Ahí que los vecinos más próximos, los bolivianos, mucho más afines por cuestiones étnicas -el departamento de Puno tiene alto porcentaje de aymaras, la etnia de Evo Morales- y comerciales -narcotráfico y contrabando-, sean los primeros en entrometer sus narices en los asuntos internos del Perú.

Y como somos más cercanos, conocemos bien la historia reciente del país altiplánico. Con la fuga de Morales tras conocerse el fraude electoral en 2019, la asunción de Jeanine Áñez como presidente interina, el patético desempeño político de una derecha que no supo unirse y fue incapaz de vencer a la maquinaria masista que, por las puras, no había gobernado más de una década Bolivia. Con Arce en el poder, Camacho aislado en Santa Cruz -hoy cobardemente bajo arresto-, la venganza del MAS vendría con todo, y Áñez fue la primera en sufrirla, con terribles consecuencias para su salud física y emocional.

Por tanto, Boluarte sabe que si renuncia a la presidencia no solo estaría cediendo al chantaje de la izquierda radical -y a la comparsa caviar-, también compartiría el triste destino de su homóloga boliviana, pues este alzamiento, por los actores involucrados, sigue el mismo libreto de la revancha masista contra quienes les expulsaron del poder.
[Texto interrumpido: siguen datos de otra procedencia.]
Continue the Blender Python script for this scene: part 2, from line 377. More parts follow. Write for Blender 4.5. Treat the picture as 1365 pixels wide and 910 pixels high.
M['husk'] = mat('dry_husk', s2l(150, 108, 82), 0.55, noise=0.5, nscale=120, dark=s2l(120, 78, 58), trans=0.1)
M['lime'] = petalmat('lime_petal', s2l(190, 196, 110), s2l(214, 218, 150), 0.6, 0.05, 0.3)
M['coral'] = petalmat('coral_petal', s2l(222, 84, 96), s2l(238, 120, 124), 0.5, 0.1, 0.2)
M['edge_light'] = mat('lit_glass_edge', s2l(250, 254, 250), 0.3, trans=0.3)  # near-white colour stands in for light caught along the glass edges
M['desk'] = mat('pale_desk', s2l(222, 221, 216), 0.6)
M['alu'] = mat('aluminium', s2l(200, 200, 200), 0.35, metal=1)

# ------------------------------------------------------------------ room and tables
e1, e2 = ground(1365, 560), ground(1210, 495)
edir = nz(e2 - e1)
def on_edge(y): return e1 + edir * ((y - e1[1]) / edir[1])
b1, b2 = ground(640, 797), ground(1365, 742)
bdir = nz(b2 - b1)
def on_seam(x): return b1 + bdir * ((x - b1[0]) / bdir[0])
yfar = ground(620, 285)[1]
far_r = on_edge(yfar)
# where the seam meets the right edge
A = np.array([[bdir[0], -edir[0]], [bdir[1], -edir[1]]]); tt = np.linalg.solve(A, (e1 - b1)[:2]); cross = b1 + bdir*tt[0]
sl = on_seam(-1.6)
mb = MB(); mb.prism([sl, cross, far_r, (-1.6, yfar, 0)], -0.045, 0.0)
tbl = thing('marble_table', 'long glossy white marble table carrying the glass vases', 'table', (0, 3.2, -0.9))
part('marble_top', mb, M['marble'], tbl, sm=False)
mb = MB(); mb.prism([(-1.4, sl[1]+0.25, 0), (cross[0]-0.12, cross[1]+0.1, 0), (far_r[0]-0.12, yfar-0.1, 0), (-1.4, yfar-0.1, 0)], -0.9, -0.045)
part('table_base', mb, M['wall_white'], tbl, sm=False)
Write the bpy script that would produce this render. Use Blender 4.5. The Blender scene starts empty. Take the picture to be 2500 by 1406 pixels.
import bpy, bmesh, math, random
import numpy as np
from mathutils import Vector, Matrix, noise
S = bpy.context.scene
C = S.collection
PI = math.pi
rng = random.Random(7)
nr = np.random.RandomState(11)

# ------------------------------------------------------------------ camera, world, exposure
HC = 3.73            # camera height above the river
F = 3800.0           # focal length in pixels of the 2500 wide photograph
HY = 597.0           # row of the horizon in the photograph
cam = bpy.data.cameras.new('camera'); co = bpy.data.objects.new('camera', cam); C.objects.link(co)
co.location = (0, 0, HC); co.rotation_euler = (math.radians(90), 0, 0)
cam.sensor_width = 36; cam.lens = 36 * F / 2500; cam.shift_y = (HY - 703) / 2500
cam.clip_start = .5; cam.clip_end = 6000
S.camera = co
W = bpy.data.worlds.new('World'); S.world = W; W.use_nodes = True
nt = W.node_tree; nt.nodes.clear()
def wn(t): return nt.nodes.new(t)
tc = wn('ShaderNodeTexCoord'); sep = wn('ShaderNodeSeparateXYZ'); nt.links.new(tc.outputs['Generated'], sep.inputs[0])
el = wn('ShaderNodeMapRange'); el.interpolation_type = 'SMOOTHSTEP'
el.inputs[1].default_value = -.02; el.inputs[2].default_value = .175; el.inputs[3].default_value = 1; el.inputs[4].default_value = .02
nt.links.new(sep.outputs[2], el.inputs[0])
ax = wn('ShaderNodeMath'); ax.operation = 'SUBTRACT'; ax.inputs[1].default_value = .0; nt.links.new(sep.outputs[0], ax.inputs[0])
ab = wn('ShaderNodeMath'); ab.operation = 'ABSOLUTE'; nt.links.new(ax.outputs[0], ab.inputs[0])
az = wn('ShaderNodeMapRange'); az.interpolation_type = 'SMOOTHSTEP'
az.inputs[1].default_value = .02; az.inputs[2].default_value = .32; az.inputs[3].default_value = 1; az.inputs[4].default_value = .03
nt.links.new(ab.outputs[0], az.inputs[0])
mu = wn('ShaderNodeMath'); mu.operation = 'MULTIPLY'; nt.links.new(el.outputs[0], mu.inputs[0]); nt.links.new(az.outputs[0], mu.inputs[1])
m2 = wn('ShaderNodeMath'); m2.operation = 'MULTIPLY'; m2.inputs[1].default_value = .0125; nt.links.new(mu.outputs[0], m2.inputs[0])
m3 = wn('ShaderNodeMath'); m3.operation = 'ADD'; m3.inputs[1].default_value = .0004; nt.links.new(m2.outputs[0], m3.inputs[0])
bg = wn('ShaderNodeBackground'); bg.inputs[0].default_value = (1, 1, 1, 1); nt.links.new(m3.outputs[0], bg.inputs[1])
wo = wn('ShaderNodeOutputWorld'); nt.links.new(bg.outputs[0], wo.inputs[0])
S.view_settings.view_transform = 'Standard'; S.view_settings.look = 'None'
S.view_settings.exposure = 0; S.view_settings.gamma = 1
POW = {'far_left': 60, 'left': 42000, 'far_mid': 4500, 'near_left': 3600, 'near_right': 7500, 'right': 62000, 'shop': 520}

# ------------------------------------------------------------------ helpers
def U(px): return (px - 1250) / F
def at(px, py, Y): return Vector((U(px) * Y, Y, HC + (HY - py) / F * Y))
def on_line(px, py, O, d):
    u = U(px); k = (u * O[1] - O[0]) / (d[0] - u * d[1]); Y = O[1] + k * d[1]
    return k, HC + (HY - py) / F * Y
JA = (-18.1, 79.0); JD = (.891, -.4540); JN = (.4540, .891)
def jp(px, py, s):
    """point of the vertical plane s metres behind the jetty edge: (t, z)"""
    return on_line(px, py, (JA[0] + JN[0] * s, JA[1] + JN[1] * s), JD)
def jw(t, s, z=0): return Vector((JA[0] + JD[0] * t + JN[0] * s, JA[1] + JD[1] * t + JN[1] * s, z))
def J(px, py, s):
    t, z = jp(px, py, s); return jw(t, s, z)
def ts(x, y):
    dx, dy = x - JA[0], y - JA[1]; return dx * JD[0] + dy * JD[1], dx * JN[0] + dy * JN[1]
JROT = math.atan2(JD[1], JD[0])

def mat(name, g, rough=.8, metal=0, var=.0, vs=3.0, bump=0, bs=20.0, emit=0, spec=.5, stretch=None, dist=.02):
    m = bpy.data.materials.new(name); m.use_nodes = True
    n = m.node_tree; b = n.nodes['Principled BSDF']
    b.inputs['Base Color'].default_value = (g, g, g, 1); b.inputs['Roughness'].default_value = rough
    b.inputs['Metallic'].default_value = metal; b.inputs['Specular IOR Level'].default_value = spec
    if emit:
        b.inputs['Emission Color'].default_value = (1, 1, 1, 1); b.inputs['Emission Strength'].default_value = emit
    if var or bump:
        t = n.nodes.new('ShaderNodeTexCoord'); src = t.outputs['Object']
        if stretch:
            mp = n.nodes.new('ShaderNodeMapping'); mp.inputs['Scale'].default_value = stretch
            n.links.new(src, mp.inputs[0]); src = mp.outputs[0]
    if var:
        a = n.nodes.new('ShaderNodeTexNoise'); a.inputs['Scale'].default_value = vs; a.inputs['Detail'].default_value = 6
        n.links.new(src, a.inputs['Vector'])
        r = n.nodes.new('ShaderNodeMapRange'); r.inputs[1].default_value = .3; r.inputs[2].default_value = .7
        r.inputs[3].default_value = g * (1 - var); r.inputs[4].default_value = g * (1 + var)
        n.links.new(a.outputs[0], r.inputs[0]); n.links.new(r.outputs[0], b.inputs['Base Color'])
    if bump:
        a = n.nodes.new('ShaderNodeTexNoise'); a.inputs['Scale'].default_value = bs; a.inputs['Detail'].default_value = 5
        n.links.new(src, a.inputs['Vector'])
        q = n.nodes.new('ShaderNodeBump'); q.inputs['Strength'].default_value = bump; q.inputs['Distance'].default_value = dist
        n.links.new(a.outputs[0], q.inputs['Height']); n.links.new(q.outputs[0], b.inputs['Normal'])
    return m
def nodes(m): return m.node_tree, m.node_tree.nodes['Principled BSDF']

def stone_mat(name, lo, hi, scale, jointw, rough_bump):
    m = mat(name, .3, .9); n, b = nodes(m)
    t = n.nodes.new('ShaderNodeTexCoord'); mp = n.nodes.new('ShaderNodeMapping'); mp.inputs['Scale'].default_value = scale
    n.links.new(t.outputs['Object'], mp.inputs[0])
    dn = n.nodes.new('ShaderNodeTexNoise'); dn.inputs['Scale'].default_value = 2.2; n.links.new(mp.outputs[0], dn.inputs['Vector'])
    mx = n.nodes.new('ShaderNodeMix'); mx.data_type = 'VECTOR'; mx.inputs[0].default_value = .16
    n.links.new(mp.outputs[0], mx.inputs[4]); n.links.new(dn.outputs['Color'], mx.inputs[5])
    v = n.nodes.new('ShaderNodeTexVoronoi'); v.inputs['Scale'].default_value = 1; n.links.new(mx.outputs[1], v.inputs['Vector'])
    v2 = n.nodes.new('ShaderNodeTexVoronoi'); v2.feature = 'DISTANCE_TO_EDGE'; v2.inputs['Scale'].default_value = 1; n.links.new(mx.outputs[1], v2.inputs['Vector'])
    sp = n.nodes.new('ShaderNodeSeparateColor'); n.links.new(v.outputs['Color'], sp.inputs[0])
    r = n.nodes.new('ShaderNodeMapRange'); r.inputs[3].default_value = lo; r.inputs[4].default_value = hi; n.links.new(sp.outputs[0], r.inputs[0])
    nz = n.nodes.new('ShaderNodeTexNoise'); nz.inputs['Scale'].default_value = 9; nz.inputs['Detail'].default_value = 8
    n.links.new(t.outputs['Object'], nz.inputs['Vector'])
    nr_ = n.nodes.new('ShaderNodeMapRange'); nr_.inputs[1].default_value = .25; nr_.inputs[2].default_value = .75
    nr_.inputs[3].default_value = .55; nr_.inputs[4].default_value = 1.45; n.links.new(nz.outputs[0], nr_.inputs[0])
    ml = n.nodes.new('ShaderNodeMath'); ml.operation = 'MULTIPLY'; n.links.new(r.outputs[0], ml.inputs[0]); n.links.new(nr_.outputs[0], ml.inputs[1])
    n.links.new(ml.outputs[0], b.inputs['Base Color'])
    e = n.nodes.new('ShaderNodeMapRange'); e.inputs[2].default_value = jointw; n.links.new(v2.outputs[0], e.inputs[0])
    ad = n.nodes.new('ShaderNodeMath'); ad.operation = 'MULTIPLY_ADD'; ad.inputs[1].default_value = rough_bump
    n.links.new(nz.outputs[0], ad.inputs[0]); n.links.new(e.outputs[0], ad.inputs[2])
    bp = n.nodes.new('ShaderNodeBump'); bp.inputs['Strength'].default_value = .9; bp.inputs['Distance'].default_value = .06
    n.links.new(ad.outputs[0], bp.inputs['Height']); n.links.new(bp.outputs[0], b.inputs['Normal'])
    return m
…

Para ello, por supuesto, tendría que ocurrir el escenario apocalíptico en el que la derecha peruana fuera, como la boliviana, incapaz de asumir sus errores, buscar consensos y tener un candidato único más o menos carismático y respetable. A eso habría que sumarle la estupidez del electorado de, otra vez, votar a la izquierda de pura majadería.

Como Dina Boluarte es más política de lo que parece evidenciar, sabe perfectamente que esto puede ocurrir, y no piensa por ello renunciar tan fácilmente, menos ahora que goza de ciertos privilegios y apoyo, incluso de quienes no le quieren, pero le necesitan para que no se desmorone la casa de naipes en la que se ha convertido esta república, que siempre fue bananera, pero nunca antes mostró tantos signos de descomposición.